Due to travel and spotty Internet access there was no “Weekend Reading” post last week, but we’re back on track now. Peace and violence, stalling technological progress, Google, nostalgia, and cell phone sentimentality all come your way below.
“A History of Violence” by Steven Pinker (interviewed) at The Edge. Pinker discusses his recent book, The Better Angels of Our Nature, in which he argues that we live in the least violent era in history.
“Delusions of Peace” by John Gray in Prospect. In which Gray concludes that Pinker is considerably off the mark.
“I Just Called to Say ‘I Love You'” by Jonathan Franzen in Technology Review. Franzen takes on cell phones, sentimentality, and public discourse. A taste: “Just 10 years ago, New York City (where I live) still abounded with collectively maintained public spaces in which citizens demonstrated respect for their community by not inflicting their banal bedroom lives on it.”
“The End of the Future” by Peter Thiel in National Review: A bit of a downer if you buy it. The founder a Paypal worries that technological progress has stalled. A hard sell, but if true, wide ranging and unpleasant social consequences follow. May be related to the subject of the next piece.
“Nostalgia on Repeat” by Chuck Klosterman at Grantland: “The net result is a bunch of people defending and bemoaning the impact of nostalgia in unpredictable ways; I suppose a few of these arguments intrigue me, but just barely. I’m much more interested in why people feel nostalgia, particularly when that feeling derives from things that don’t actually intersect with any personal experience they supposedly had.”

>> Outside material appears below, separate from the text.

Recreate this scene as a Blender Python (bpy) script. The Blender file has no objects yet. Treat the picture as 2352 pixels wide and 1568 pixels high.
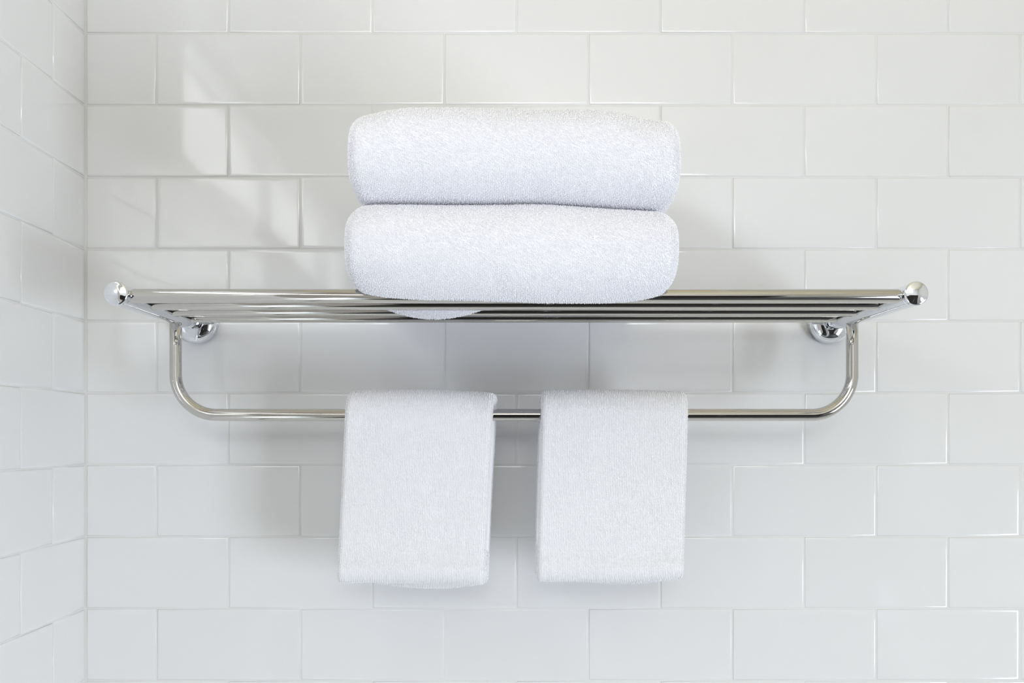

“It Knows” by Daniel Soar in London Review of Books: Soar reviews three recent books on the juggernaut that is Google. Coincidentally, Soar logs this passing snide remark directed at Steven Pinker: “Rankings based on citations aren’t necessarily a measure of excellence – if they were, we wouldn’t hear so much about Steven Pinker – but they do reflect where humans have decided that authority lies.”